本書は宮部みゆきが小説家としてデビューした作品のシリーズ第2作である。副題の「マサの事件簿」のマサとは、犬である。元警察犬でそれなりのキャリアを持っていることになっている。OB警察犬が引退すると、後は気楽な隠居暮らしなのであろうか? 実際都のところは分からないが、それまで培ってきた経験を活かしたいところであろう。まるで人間の老後とほとんど同じであるところが面白い。

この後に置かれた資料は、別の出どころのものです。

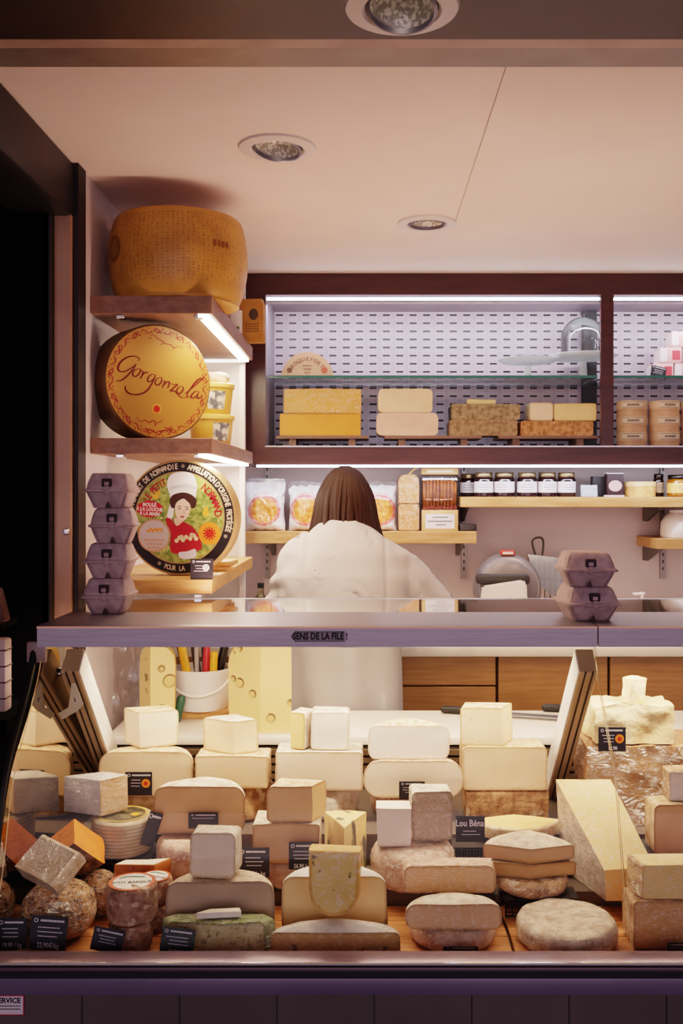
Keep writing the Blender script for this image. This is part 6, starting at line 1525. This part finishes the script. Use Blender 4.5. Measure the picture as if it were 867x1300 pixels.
# hair: a cap plus many tapered locks falling to the shoulders
mHair = M('brown_hair', '#160a06', '#351a0e', 30, lo=.35, hi=.7, rough=.55, stretch=(60, 60, 3), spec=.15)
bm = bmesh.new(); bmesh.ops.create_uvsphere(bm, u_segments=40, v_segments=24, radius=1)
bmesh.ops.delete(bm, geom=[v for v in bm.verts if (v.co.y > .55 and v.co.z < .42) or v.co.z < -.75], context='VERTS')
for v in bm.verts:
    a = math.atan2(v.co.x, v.co.y); q = 1 - .22 * max(0, v.co.z); v.co = Vector((v.co.x * .080 * q, v.co.y * .100 * q, v.co.z * .120)) * (1 + .02 * math.sin(a * 17))
bm.transform(hm); rr_ = random.Random(11)
hairbm = bm
for k in range(240):
    th = R(rr_.uniform(-128, 128)); ring_ = rr_.random()
    ca, sa = math.cos(th), math.sin(th)                    # th = 0 is the back of the head (toward the camera)
    dirv = Vector((sa, -ca, 0))
    def hp(f, z, out=0): return h + Vector((dirv.x * (.080 * f + out), dirv.y * (.098 * f + out), z))
    drop = -.212 + .05 * abs(sa) ** 2 * (1 if sa < 0 else .2) + rr_.uniform(-.06, .05)
    if sa < -.45: drop += .03
    swing = rr_.uniform(-.020, .020); fl = rr_.uniform(.0, .22) + (.10 if sa < -.5 and ring_ > .3 else 0)
    pts = [hp(.14, .119), hp(.56, .096), hp(.92, .035, .004 * ring_), hp(1.04, -.04, .008 * ring_), hp(1.10 + fl * .4, -.11, .014 * ring_), hp(1.12 + fl, drop, .012 * ring_) + Vector((swing, -.004, 0))]
    pts = smooth_line(pts, 4); n_ = len(pts); ph = rr_.uniform(0, 6); wa = rr_.uniform(.002, .010)
    for i_, q_ in enumerate(pts): u_ = i_ / (n_ - 1); q_ += Vector((math.cos(th), math.sin(th), 0)) * wa * u_ * math.sin(ph + u_ * 9) + dirv * (.012 * ring_ * u_); w = rr_.uniform(.003, .009)
    rad = [(w * (.6 + .6 * math.sin(PI * min(1, i / n_ * 1.1))) * (1 if i < n_ * .7 else max(.12, 1 - (i / n_ - .7) * 3)), .006 * (1 if i < n_ * .8 else .5)) for i in range(n_)]
    tube(hairbm, pts, rad, 7)
ob('hair', hairbm, mHair, person, angle=80)

# ------------------------------------------------------------------ lights
def area(name, loc, rot, sx, sy, power, col, spread=180):
    l = bpy.data.lights.new(name, 'AREA'); l.shape = 'RECTANGLE'; l.size = sx; l.size_y = sy; l.energy = power; l.color = lin(col)[:3]; l.spread = R(spread)
    o = bpy.data.objects.new(name, l); COL.objects.link(o); o.location = loc; o.rotation_euler = [R(a) for a in rot]; return o
def spot(name, loc, target, power, col, ang=70, blend=.7, rad=.04):
    l = bpy.data.lights.new(name, 'SPOT'); l.energy = power; l.color = lin(col)[:3]; l.spot_size = R(ang); l.spot_blend = blend; l.shadow_soft_size = rad
    o = bpy.data.objects.new(name, l); COL.objects.link(o); o.location = loc
    o.rotation_euler = (Vector(target) - Vector(loc)).to_track_quat('-Z', 'Y').to_euler(); return o
area('case_lamp', (.18, 2.055, 1.303), (12, 0, 0), 1.6, .03, 5.2, '#ffe4cf')
spot('ceiling_lamp_front', (X(352, 2.14), 2.14, 2.33), (.1, 2.5, 1.0), 17, '#ffd2a8', 90)
spot('ceiling_lamp_back', (X(542, 2.74), 2.74, 2.33), (.15, 3.0, 1.0), 18, '#ffd2a8', 95)
spot('ceiling_lamp_right', (.95, 2.4, 2.33), (.7, 2.7, 1.0), 18, '#ffd2a8', 95)
area('cabinet_lamp', (.55, 3.40, Z(386, CD)), (28, 0, 0), 1.9, .02, 4.5, '#efe8f6')
area('under_cabinet_lamp', (.5, 3.40, zb - .012), (10, 0, 0), 1.9, .015, 3, '#eaf0ff')
area('top_shelf_lamp', (X(269, 2.35) - .03, 2.76, Z(398, 2.35) - .012), (0, -18, 0), .02, .75, 3.5, '#ffe2bd')
area('middle_shelf_lamp', (X(269, 2.35) - .03, 2.76, Z(576, 2.35) - .012), (0, -18, 0), .02, .75, 3.0, '#ffe8cc')
area('front_fill', (.4, -6.0, 2.0), (88, 0, 0), 8.0, 3.4, 130, '#e6cfdc')  # added soft fill behind the camera for the opposite stalls' glow
area('bounce_fill', (.25, 2.30, 1.362), (180 - 12, 0, 0), 1.3, .04, 4.2, '#ffcab2')  # added uplight standing in for light bounced off case and worktops
W = bpy.data.worlds.new('hall'); SC.world = W; W.use_nodes = True
W.node_tree.nodes['Background'].inputs[0].default_value = lin('#7a6690'); W.node_tree.nodes['Background'].inputs[1].default_value = .15

# repeats share a group
for o in bpy.data.objects:
    if o.parent is None and o.get('label') and not o.get('group'):
        st = o.name.split('.')[0]
        if o.get('category') == 'cheese' and o.location.y < 2.3: o['group'] = 'cheeses in the display case'
        elif o.get('category') == 'cheese' and o.location.y > 3.4: o['group'] = 'cheeses in the wall cabinet'
        elif st in ('serving_board', 'display_riser', 'shelf_upright', 'cake_stand', 'knife', 'wooden_paddle', 'bread_loaf'):
            o['group'] = {'serving_board': 'wooden boards in the case', 'display_riser': 'black stands in the case', 'shelf_upright': 'metal shelf uprights on the back wall', 'cake_stand': 'glass cake stands',
                          'knife': 'knives on the white shelf', 'wooden_paddle': 'small wooden boards on the lower shelf', 'bread_loaf': 'bagged loaves on the oak shelf'}[st]

# ------------------------------------------------------------------ camera
cam = bpy.data.cameras.new('camera'); cam.sensor_fit = 'VERTICAL'; cam.sensor_height = 36; cam.sensor_width = 24
cam.lens = FPX / 1300 * 36; cam.shift_x = -(CX - 433.5) / 1300; cam.shift_y = -(650 - CY) / 1300; cam.clip_start = .02
co = bpy.data.objects.new('camera', cam); COL.objects.link(co); co.location = (0, 0, EYE); co.rotation_euler = (R(90), 0, 0); SC.camera = co
SC.view_settings.view_transform = 'Filmic'; SC.view_settings.look = 'Medium High Contrast'; SC.view_settings.exposure = .85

 本書は2作目であるが、このマサは蓮見探偵事務所の所属である。とはいっても、この探偵事務所は他でも同様、個人経営の事務所である。ここでは用心犬と呼ばれている。所員として調査員が在籍しているが、主要な探偵は所長の蓮見氏と長女の加代子である。その他、侍女の糸子がいる。

 構成としては短編5作から成っている。あくまで主人公はマサなので、マサから見た事件のエピソードが語られている。小説やテレビドラマには私立探偵はよく登場する。しかし、わが国ではあまり表に出てこない地味な調査では顔を出すが、一般にはなじみがない。昔からの興信所にはお世話になっている方も多いかもしれない。

 探偵業を個人で営むことはなかなか難しそうである。わが国では人に関する調査業が主たる業務と言っても過言ではない。特別な資格が必要なわけでもないので、すぐに開業できるのだが、優良な顧客基盤がないとすぐに干上がってしまう。したがって、弁護士、司法書士などの資格者が行う調査業を受託するなどの工夫が必要となる。米国のテレビドラマ、ペリー・メースンにも探偵のポールがいつも付き添っている。

 では、本書のマサは探偵事務所でどのような活躍を見せるかは、色々な展開があるので興味深い。やはり社会を相手にする商売なので、リスクも少なくない。用人犬は役に立ってくれるのだろうか? 本書を読む前に、1作目のパーフェクトブルーを読んだ方がよいかも知れない。そういうは小生もこれからであるが。